My excitement had been mistaken, she had simply been acknowledging what I was saying and nothing had been found or handed in. I thanked her colleague for the clarification and went and sat in a field for a while. I was so sure that was where it must have been, and my head just ran in that same loop for a half hour before I got the map out and mentally retraced all 49,659 steps of the previous day. Where else could I have lost it? I thought about all the verges or trees I’d sat on or under throughout the day, but scouring all those would take days and seemed less than hopeless.
Like the drunk looking for his keys under the street lamp I decided I’d go back to the shop where I’d bought bread in the afternoon. I didn’t really think it could be there, I was sure I hadn’t opened the main compartment of my bag there, but I wasn’t ready to give up yet. It took a while to get back there, my heart wasn’t in it any more, and I wasn’t at all surprised when I got to the shop and was told nothing had been found. I bought some more food and ate some feelings for a while, not in any mood to walk backwards or forwards.
An hour passed, then another. At some point I picked up my phone and saw a text message that’d arrived 15 minutes ago. I read it three times before I understood it. They’d found it, at the cafe! I rang them and said I’d be there as soon as I could but that it might take a while because I was still 20 kilometres away. I thought about leaving my pack in some bushes and running back, but in the end I opted to try my luck with my thumb and a smile. It took a while, once I’d made it to a road there were few cars to be seen, but eventually a couple on either side of 80 pulled over. They were happy to take me to the next town, Guînes, about 10km away, and off we went. 10km doesn’t take long in a car, along the way they pointed out their house and, realising then that they had driven out of their way I tried to insist that they drop me where we were and I would try for another hitch, but they weren’t having it.
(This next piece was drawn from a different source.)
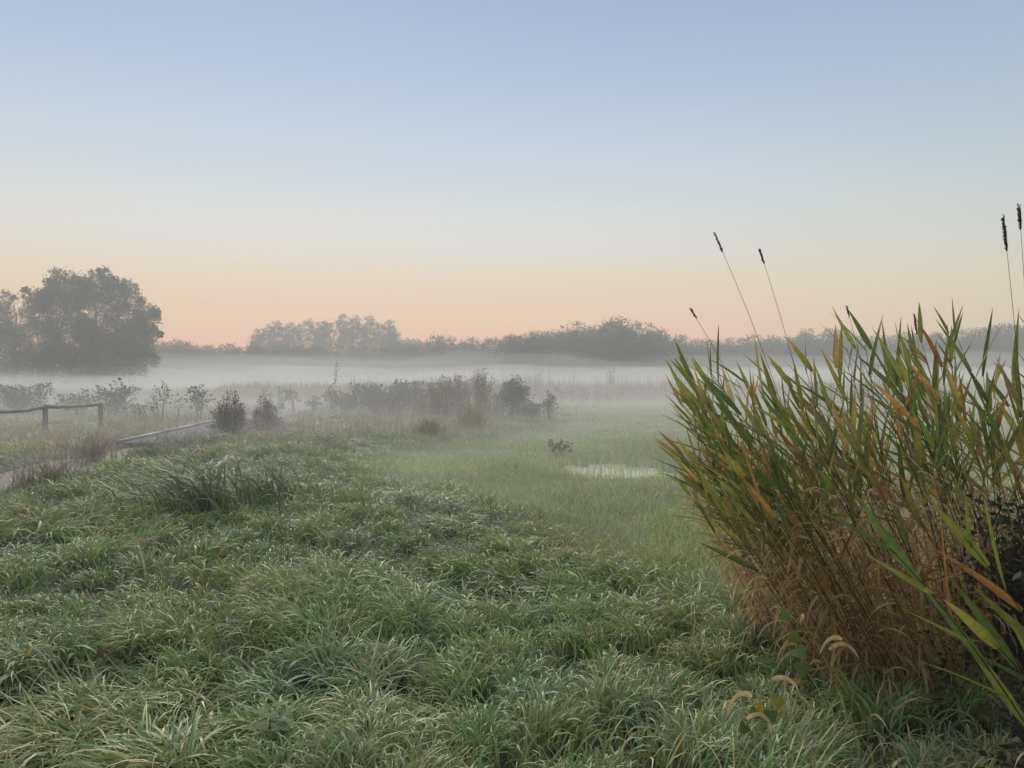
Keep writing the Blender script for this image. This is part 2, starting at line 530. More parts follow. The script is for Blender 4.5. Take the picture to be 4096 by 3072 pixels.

They asked where I needed to get to and I explained the situation as best I could, I fear the phrase mon petit sac gris may never leave my head now, so many times have I said it today :D but I was firm that they mustn’t take me beyond Guînes, they’d been too generous already. Well, when they understood that the situation involved amour, they locked the doors and said they were taking me all the way, that it was their protestant duty. In the end Christian and Annie drove me more than 50km round trip.
With their little English, my even littler French, and help from Google translate, we talked about the walk, their children, my conservation work, God and Providence, the history of the area — the town where Christian grew up has a Rue Francais and a Rue Anglais marking the border between English controlled France and… French France?, in the 15th century.
As we neared the cafe I asked my saintly chauffeurs to teach me how to make a very profuse show of thanks to the staff and, repeating my lines all the way, I dashed in to a busy lunchtime cafe. They were all smiles and lovely, but very busy, so I was out just as fast and back in the little Renault.
Christian and Annie dropped me in Guînes, and at last made their way home, I thanked them a million times in my best French and English both, and I walked the two hours back to where I am now, made my camp again in exactly the same spot as I did last night, and lay in wonder at the goodness of people… and my own stupidity. If there’s a lesson here, I think it’s not to bother looking at my emails until I get to India.